- PROBLEM REQUIREMENTS -
Extract every line that contains the string "scene".

- SOURCE EXCERPT -
^^^^^^^^^^^^^^^^

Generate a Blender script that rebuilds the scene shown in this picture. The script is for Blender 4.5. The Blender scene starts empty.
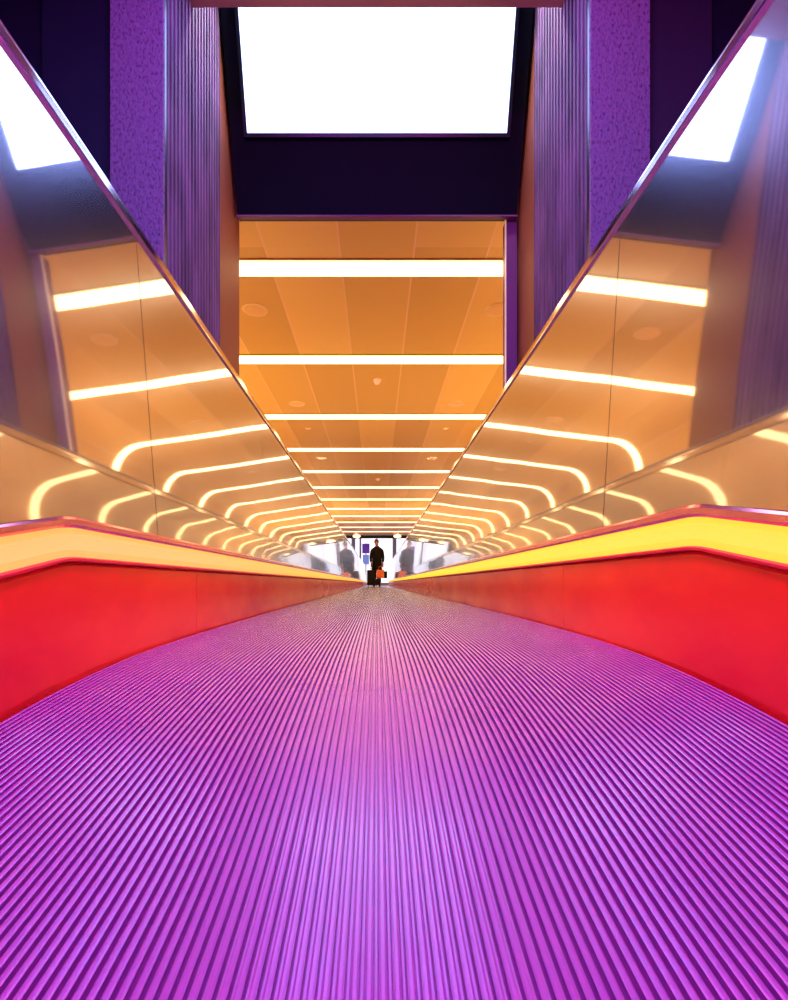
import bpy, bmesh, math, random
from mathutils import Vector
random.seed(7)
sc = bpy.context.scene
COL = sc.collection
PI = math.pi
EYE = 0.13            # height of the lens above the level part of the belt

# ------------------------------------------------------------------ materials
def mat(name, color, rough=0.5, metal=0.0, emis=None, estr=0.0, spec=0.5):
    m = bpy.data.materials.new(name); m.use_nodes = True
    b = m.node_tree.nodes['Principled BSDF']
    b.inputs['Base Color'].default_value = (*color, 1)
    b.inputs['Roughness'].default_value = rough
    b.inputs['Metallic'].default_value = metal
    b.inputs['Specular IOR Level'].default_value = spec
    if emis:
        b.inputs['Emission Color'].default_value = (*emis, 1)
        b.inputs['Emission Strength'].default_value = estr
    return m

def N(m, kind, **kw):
    n = m.node_tree.nodes.new(kind)
    for k, v in kw.items(): setattr(n, k, v)
    return n
def L(m, a, b): m.node_tree.links.new(a, b)
def bsdf(m): return m.node_tree.nodes['Principled BSDF']

def noise_bump(m, scale=(1, 1, 1), nscale=5, strength=0.2, dist=0.01, detail=2):
    tc = N(m, 'ShaderNodeTexCoord'); mp = N(m, 'ShaderNodeMapping'); nz = N(m, 'ShaderNodeTexNoise'); bp = N(m, 'ShaderNodeBump')
    mp.inputs['Scale'].default_value = scale
    nz.inputs['Scale'].default_value = nscale; nz.inputs['Detail'].default_value = detail
    bp.inputs['Strength'].default_value = strength; bp.inputs['Distance'].default_value = dist
    L(m, tc.outputs['Object'], mp.inputs['Vector']); L(m, mp.outputs['Vector'], nz.inputs['Vector'])
    L(m, nz.outputs['Fac'], bp.inputs['Height']); L(m, bp.outputs['Normal'], bsdf(m).inputs['Normal'])
    return nz

def mottled(m, c1, c2, nscale=4, scale=(1, 1, 1), lo=.35, hi=.65, detail=4):
    tc = N(m, 'ShaderNodeTexCoord'); mp = N(m, 'ShaderNodeMapping'); nz = N(m, 'ShaderNodeTexNoise'); cr = N(m, 'ShaderNodeValToRGB')
    mp.inputs['Scale'].default_value = scale
    nz.inputs['Scale'].default_value = nscale; nz.inputs['Detail'].default_value = detail
    cr.color_ramp.elements[0].position = lo; cr.color_ramp.elements[0].color = (*c1, 1)
    cr.color_ramp.elements[1].position = hi; cr.color_ramp.elements[1].color = (*c2, 1)
    L(m, tc.outputs['Object'], mp.inputs['Vector']); L(m, mp.outputs['Vector'], nz.inputs['Vector'])
    L(m, nz.outputs['Fac'], cr.inputs['Fac']); L(m, cr.outputs['Color'], bsdf(m).inputs['Base Color'])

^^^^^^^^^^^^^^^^

- SOLUTION -
Generate a Blender script that rebuilds the scene shown in this picture. The script is for Blender 4.5. The Blender scene starts empty.
sc = bpy.context.scene